Given exercise: Return, unaltered, every line from the beginning of the material below up to and including the one with "cam.matrix_world = m".

----- Information shown

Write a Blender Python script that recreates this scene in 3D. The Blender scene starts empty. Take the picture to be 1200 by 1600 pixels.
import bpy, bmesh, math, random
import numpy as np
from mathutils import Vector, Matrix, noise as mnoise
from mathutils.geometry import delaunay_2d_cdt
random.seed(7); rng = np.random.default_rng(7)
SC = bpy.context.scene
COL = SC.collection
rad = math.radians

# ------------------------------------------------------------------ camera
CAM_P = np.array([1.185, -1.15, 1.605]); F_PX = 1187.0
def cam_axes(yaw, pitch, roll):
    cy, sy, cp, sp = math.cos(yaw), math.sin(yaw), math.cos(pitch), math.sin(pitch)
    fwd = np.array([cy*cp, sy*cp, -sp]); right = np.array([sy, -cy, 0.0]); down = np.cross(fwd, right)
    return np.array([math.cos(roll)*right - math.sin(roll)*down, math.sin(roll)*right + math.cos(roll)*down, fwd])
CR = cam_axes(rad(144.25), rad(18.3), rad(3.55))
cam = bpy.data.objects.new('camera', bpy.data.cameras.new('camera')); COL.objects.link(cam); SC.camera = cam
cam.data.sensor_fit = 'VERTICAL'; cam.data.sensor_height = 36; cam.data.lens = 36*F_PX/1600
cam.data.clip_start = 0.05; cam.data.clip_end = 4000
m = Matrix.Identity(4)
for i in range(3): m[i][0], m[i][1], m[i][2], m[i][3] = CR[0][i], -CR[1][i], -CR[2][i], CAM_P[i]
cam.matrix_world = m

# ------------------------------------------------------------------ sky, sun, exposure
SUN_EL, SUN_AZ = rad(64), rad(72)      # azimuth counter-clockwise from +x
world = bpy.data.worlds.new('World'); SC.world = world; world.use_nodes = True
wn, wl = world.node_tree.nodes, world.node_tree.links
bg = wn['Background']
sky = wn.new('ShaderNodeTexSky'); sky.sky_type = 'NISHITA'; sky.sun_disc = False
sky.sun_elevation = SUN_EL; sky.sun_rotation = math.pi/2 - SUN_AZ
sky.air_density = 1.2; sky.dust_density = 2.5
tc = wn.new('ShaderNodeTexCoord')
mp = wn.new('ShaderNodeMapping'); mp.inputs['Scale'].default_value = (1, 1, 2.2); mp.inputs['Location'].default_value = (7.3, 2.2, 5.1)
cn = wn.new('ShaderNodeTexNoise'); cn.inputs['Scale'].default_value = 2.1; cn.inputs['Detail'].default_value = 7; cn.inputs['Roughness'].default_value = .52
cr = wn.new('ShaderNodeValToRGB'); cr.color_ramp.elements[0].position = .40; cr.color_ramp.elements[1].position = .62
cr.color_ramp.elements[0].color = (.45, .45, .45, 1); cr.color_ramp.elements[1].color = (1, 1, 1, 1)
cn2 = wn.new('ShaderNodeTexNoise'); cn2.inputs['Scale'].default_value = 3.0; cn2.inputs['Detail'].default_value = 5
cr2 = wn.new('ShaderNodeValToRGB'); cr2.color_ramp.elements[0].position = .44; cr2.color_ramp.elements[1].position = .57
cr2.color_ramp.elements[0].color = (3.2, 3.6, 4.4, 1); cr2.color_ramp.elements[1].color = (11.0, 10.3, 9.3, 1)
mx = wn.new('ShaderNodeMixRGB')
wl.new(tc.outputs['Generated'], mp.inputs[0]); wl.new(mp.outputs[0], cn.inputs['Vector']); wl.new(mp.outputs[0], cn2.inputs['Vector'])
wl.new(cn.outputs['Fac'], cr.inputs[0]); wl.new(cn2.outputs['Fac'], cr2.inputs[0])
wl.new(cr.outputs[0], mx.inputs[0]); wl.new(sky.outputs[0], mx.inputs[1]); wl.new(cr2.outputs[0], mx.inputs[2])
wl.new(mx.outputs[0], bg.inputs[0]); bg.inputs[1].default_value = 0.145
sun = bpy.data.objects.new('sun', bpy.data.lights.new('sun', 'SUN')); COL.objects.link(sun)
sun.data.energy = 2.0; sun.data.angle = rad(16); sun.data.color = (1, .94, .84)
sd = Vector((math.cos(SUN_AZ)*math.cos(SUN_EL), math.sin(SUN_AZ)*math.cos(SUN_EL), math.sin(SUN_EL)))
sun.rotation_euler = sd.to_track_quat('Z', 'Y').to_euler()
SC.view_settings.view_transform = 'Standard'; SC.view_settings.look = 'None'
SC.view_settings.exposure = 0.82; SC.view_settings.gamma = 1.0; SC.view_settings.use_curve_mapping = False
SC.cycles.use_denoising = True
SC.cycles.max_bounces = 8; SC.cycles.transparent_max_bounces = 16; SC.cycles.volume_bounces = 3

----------

The response:
Write a Blender Python script that recreates this scene in 3D. The Blender scene starts empty. Take the picture to be 1200 by 1600 pixels.
import bpy, bmesh, math, random
import numpy as np
from mathutils import Vector, Matrix, noise as mnoise
from mathutils.geometry import delaunay_2d_cdt
random.seed(7); rng = np.random.default_rng(7)
SC = bpy.context.scene
COL = SC.collection
rad = math.radians

# ------------------------------------------------------------------ camera
CAM_P = np.array([1.185, -1.15, 1.605]); F_PX = 1187.0
def cam_axes(yaw, pitch, roll):
    cy, sy, cp, sp = math.cos(yaw), math.sin(yaw), math.cos(pitch), math.sin(pitch)
    fwd = np.array([cy*cp, sy*cp, -sp]); right = np.array([sy, -cy, 0.0]); down = np.cross(fwd, right)
    return np.array([math.cos(roll)*right - math.sin(roll)*down, math.sin(roll)*right + math.cos(roll)*down, fwd])
CR = cam_axes(rad(144.25), rad(18.3), rad(3.55))
cam = bpy.data.objects.new('camera', bpy.data.cameras.new('camera')); COL.objects.link(cam); SC.camera = cam
cam.data.sensor_fit = 'VERTICAL'; cam.data.sensor_height = 36; cam.data.lens = 36*F_PX/1600
cam.data.clip_start = 0.05; cam.data.clip_end = 4000
m = Matrix.Identity(4)
for i in range(3): m[i][0], m[i][1], m[i][2], m[i][3] = CR[0][i], -CR[1][i], -CR[2][i], CAM_P[i]
cam.matrix_world = m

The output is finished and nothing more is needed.